Thanks to its oil- and gas-financed surplus, "Russia is better placed than others to weather the storm," Mandelson told reporters, adding that he felt common sense prevailed in the government.

Mandelson also said he hoped that "my visit will intensify a thawing of the difficult political relationship that we have experienced."

In the first visit of a British Cabinet member since February 2007, Mandelson on Tuesday held talks with First Deputy Prime Minister Igor Shuvalov and Finance Minister Alexei Kudrin, with whom he revived a steering committee for Russian-British investment that he said had been defunct for six years.

In a softening of its rhetoric, the Foreign Ministry said after Mandelson met Foreign Minister Sergei Lavrov on Monday that both countries needed to overcome their political differences.

"We could not have wished for a better reception," Mandelson said of his Moscow visit.

Russian-British relations have been in a downward spiral unseen since the end of the Cold War after the 2006 poisoning death of former security services agent Alexander Litvinenko, the forced closure of British Council offices in Russia and London's tough stance on Russia's actions in the brief Georgia war.

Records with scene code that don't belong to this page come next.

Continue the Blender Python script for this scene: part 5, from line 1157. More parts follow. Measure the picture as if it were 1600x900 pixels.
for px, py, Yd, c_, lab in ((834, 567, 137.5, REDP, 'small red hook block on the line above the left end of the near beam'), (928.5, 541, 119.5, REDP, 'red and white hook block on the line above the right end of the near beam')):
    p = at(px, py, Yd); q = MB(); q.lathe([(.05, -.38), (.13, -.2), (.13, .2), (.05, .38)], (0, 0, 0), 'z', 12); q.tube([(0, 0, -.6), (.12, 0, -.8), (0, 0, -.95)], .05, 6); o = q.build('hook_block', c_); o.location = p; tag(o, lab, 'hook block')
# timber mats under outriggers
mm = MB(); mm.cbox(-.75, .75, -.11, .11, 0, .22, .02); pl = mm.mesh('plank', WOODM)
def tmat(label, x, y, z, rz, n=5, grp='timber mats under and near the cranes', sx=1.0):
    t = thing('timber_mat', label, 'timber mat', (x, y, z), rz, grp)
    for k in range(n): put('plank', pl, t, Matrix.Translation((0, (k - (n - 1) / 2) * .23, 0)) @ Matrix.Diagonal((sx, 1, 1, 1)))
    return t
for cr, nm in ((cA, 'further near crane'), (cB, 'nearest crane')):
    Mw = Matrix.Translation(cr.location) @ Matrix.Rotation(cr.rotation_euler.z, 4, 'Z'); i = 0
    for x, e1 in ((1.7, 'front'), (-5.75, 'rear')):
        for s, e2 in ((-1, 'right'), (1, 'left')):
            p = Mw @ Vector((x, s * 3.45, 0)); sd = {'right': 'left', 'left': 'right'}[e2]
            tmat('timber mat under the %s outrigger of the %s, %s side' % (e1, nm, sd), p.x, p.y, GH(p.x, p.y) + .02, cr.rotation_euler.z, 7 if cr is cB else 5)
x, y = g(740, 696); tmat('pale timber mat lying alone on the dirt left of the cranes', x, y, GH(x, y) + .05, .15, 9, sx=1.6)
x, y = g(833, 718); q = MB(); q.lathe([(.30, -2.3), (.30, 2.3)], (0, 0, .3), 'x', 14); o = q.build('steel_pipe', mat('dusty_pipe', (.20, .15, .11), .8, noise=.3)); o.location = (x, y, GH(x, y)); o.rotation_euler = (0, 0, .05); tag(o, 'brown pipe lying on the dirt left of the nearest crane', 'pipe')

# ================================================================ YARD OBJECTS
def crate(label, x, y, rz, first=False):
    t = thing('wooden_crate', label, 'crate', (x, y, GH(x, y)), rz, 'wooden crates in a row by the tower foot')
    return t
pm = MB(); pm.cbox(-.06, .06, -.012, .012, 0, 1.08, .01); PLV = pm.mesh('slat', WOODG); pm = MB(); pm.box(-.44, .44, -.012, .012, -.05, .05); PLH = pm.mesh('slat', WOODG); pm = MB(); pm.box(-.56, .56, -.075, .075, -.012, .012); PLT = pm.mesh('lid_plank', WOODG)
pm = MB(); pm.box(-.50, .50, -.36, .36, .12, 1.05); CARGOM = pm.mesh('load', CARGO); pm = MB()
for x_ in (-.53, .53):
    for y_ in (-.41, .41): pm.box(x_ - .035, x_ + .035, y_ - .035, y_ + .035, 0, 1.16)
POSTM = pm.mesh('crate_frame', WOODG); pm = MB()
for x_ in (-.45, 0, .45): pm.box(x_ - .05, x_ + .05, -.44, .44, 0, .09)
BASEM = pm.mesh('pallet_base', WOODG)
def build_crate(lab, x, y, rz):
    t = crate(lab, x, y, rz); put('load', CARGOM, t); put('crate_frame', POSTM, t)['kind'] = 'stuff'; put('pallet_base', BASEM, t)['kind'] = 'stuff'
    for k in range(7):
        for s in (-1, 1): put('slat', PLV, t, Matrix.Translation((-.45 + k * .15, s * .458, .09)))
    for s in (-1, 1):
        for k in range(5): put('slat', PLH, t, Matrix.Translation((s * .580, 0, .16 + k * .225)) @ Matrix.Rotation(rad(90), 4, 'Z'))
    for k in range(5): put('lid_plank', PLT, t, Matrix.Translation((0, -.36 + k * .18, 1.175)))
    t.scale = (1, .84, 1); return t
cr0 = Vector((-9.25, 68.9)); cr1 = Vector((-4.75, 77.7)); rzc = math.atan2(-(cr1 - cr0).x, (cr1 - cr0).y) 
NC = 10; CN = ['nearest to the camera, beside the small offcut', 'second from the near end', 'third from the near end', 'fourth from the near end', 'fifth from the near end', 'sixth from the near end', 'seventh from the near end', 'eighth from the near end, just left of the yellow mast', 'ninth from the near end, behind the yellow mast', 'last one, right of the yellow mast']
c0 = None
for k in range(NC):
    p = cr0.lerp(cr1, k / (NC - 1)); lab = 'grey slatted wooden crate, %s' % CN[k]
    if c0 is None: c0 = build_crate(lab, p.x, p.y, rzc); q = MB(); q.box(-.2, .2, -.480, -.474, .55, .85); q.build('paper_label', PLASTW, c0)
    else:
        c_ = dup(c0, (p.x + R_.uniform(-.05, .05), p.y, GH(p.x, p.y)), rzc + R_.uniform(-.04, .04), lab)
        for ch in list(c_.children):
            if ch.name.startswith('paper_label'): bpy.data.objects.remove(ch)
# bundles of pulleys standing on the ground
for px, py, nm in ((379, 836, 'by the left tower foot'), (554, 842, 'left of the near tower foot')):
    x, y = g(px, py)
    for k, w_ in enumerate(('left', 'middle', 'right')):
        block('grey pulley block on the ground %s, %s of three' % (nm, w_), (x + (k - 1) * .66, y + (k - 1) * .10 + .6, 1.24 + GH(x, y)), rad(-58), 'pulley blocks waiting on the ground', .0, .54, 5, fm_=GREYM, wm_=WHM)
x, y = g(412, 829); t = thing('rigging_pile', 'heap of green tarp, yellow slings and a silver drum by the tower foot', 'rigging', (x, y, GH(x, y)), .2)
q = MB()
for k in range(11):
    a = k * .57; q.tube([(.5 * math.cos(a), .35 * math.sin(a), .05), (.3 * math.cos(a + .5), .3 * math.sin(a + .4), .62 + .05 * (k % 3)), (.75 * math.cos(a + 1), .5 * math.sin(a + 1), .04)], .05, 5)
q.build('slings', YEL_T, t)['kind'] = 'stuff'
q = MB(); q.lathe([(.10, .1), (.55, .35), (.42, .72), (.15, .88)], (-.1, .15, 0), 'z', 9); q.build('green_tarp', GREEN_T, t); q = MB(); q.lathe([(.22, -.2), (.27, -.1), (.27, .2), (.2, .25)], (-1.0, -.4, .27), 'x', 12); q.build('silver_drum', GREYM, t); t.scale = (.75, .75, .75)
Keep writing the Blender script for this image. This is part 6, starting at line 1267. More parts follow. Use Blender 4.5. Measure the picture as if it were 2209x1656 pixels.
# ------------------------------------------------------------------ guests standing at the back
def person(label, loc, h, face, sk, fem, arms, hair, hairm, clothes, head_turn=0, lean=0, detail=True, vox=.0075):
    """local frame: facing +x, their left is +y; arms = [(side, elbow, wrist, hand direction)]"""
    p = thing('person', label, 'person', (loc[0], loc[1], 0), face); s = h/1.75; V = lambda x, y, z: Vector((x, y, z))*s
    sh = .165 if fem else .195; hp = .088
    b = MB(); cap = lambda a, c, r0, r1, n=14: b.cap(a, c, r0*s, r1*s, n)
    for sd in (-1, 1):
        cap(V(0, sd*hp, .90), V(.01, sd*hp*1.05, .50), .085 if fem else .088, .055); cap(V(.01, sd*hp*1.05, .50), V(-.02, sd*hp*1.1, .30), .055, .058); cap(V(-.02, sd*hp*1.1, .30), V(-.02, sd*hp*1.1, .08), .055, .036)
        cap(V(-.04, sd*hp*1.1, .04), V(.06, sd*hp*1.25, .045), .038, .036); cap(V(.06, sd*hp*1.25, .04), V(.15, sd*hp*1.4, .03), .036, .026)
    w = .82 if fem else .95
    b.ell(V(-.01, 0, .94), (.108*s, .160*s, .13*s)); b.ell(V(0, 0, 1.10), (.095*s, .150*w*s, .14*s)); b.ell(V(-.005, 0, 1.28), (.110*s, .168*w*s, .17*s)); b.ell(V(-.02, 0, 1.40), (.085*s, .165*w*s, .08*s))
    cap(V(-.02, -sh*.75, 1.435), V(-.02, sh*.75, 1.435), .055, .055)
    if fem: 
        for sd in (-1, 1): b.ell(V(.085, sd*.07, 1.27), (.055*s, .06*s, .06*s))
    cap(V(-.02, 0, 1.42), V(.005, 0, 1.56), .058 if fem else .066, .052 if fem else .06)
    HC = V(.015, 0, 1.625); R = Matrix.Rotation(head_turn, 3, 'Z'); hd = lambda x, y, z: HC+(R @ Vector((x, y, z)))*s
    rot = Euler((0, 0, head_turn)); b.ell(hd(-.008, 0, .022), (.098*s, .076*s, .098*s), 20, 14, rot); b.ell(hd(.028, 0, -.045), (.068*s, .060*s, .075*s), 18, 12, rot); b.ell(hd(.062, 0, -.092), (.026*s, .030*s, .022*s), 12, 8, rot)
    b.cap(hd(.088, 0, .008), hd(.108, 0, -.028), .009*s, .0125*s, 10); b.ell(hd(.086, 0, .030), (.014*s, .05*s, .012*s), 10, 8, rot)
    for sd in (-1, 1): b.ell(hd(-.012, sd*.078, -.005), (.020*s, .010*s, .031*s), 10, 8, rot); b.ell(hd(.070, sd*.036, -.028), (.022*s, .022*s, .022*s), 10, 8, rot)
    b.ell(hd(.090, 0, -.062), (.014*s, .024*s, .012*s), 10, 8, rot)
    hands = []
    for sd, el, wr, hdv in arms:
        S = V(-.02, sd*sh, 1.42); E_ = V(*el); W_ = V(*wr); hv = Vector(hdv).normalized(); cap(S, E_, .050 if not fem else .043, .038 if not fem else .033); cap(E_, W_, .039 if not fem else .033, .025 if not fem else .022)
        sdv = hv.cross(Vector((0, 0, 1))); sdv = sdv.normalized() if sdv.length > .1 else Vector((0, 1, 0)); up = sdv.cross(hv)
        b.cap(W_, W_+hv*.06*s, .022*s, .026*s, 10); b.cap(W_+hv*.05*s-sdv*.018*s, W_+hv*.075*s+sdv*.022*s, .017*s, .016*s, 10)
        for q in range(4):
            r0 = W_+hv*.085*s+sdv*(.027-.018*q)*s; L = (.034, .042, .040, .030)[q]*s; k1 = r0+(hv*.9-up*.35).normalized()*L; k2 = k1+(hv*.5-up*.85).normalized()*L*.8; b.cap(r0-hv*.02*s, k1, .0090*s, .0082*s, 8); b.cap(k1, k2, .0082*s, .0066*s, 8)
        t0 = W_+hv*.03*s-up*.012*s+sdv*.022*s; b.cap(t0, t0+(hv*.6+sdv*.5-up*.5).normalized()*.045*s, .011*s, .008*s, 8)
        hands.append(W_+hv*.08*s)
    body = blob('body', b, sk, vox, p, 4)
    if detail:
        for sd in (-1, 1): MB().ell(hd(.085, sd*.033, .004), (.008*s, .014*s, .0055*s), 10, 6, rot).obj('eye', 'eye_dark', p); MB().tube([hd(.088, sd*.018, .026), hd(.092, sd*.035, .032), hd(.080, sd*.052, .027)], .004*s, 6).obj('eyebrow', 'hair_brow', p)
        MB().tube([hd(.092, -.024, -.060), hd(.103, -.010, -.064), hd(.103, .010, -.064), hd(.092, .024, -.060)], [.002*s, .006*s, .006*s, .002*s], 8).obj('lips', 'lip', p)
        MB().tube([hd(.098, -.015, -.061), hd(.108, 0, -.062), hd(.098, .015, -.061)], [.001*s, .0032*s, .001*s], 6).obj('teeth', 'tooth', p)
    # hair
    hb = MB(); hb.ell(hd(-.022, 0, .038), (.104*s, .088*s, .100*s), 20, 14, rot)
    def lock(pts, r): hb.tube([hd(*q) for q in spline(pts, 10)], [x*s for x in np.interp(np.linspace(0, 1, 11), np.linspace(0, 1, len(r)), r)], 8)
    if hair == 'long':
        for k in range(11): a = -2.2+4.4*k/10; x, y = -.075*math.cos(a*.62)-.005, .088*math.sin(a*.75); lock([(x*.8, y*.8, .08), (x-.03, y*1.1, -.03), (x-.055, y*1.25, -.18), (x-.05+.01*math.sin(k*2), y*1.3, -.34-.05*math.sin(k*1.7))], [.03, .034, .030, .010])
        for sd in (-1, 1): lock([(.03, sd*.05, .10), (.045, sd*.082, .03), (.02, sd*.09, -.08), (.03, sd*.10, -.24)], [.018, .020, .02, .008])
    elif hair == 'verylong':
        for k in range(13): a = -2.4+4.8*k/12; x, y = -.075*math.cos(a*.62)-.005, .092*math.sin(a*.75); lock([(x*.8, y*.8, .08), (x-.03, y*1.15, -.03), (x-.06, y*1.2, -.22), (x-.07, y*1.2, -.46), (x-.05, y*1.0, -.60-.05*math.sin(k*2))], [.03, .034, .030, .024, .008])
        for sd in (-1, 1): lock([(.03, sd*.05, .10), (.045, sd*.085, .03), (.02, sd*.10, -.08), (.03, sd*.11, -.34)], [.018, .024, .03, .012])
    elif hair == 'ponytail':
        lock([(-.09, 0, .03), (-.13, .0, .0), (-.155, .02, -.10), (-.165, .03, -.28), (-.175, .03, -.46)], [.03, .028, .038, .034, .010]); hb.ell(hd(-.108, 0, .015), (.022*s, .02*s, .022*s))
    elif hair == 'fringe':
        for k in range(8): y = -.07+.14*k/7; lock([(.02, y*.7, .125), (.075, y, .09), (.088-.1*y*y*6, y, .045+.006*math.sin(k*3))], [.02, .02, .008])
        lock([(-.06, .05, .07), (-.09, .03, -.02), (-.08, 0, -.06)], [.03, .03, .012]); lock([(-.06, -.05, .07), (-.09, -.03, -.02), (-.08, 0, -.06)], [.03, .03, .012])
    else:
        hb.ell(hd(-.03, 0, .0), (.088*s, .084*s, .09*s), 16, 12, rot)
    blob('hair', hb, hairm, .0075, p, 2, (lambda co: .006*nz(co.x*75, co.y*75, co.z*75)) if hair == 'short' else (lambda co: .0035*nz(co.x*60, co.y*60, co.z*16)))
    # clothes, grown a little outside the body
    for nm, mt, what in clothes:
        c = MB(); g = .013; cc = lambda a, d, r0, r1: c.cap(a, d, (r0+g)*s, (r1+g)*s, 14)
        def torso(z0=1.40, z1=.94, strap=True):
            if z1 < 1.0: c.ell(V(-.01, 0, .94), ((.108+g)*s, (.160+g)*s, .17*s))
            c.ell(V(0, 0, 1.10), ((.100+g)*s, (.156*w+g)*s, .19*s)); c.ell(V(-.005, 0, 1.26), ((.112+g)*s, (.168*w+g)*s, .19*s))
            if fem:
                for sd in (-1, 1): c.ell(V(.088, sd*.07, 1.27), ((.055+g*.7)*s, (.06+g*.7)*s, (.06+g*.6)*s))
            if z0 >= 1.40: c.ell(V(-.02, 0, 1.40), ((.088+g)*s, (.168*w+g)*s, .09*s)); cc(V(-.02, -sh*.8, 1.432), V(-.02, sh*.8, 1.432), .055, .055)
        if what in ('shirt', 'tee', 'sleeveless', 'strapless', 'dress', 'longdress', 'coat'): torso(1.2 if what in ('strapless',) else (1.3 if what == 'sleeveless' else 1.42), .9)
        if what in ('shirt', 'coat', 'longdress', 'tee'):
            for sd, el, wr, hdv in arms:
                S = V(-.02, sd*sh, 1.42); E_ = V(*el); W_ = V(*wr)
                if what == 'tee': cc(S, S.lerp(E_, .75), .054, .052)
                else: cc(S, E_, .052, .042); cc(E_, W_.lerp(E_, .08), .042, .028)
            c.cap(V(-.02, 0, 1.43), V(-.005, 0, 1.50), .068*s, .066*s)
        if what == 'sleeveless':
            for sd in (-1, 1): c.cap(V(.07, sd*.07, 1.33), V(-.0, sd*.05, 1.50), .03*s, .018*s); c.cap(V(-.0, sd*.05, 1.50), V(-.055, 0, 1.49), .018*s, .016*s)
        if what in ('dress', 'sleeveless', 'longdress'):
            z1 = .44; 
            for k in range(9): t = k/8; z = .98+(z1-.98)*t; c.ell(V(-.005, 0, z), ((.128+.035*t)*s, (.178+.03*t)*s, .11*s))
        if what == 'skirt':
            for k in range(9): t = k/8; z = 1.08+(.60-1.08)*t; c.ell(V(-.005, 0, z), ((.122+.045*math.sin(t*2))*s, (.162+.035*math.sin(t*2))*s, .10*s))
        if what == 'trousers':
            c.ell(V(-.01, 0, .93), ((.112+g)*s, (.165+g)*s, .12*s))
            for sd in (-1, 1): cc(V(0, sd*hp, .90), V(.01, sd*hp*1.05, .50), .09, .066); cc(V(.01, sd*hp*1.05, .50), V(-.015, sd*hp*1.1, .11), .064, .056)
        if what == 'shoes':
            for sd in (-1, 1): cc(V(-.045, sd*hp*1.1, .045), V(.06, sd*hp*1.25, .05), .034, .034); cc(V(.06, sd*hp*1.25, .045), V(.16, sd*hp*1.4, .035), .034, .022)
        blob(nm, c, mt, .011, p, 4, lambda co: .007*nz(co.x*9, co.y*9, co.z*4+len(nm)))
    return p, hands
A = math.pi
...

Mandelson said there were no signs of a drop in confidence among his country's business community. "There is no sign that U.K. investors are pulling back from Russia or downscaling their plans," he said.

Rather, he argued, both countries are being driven together by a common need to fight the crisis, which threatens to damage Britain's position as a top source of foreign direct investment in Russia.

"The importance of those investment relations is only increased by the current crisis," he said.

Both countries will embark on high-level cooperation to solve the situation, with Prime Minister Gordon Brown and President Dmitry Medvedev meeting at an anti-crisis summit in Washington in the upcoming weeks.

Yet in a sign that even during a trip abroad Mandelson was not immune to a political storm back home, some British newspapers reported that the cost of Mandelson's suite in the Baltschug Kempinski Hotel is advertised for 150,500 rubles ($5,570) per night.

The headline in the Daily Mail read "Fit for an Oligarch," although the accompanying article quoted a spokeswoman for Mandelson as saying the hotel was charging only ?860 ($1,380) at a discount rate.

British media and the Conservative opposition have hounded Mandelson over the past two weeks over allegations that he lowered aluminum tariffs in favor of oligarch and metals tycoon Oleg Deripaska during his tenure as the European Union's trade commissioner. Mandelson, who was appointed business secretary earlier this month despite having resigned from Cabinet posts twice in a political career dogged by scandal, has denied any wrongdoing. He has acknowledged meeting Deripaska several times since 2004, most recently as a guest on the billionaire's yacht off the Greek island of Corfu in August.

Speaking at a news conference in the British Embassy, he angrily refused to answer a reporter's question about his relationship with Deripaska. "You have wasted your question," he said.

George Osborne, a British lawmaker in charge of treasury policy for the Conservatives, apologized Monday for his own visit to Deripaska's yacht during his vacation on Corfu, saying it "didn't look very good."

The opposition party is now demanding that Mandelson provide a full account of his dealings with Deripaska.

However, Mandelson took pains to explain Wednesday that the ability to build relationships with business leaders was important in international politics and one of his main qualifications for his Cabinet post. "That is what I have been bringing to this job, and I will continue to stand up for British interests and British jobs," he said.

He said his four-year tenure as EU commissioner made him the right man for the job because he had established good ties with government officials, including Shuvalov, Kudrin and State Nanotechnology Corporation head Anatoly Chubais.

In a speech at the Higher School of Economics late Tuesday, Mandelson made a passionate plea for free trade, warning that protectionism and "resource nationalism" were wrong solutions because they ran counter to openness and prosperity. "All countries need to collaborate to create the conditions for a recovery," he said.

A key component of this would be to keep markets open, he said. "We know the links between trade and growth -- Russia's renewed economic strength over the past few years is in part due to the growth in the wider global economy," Mandelson said.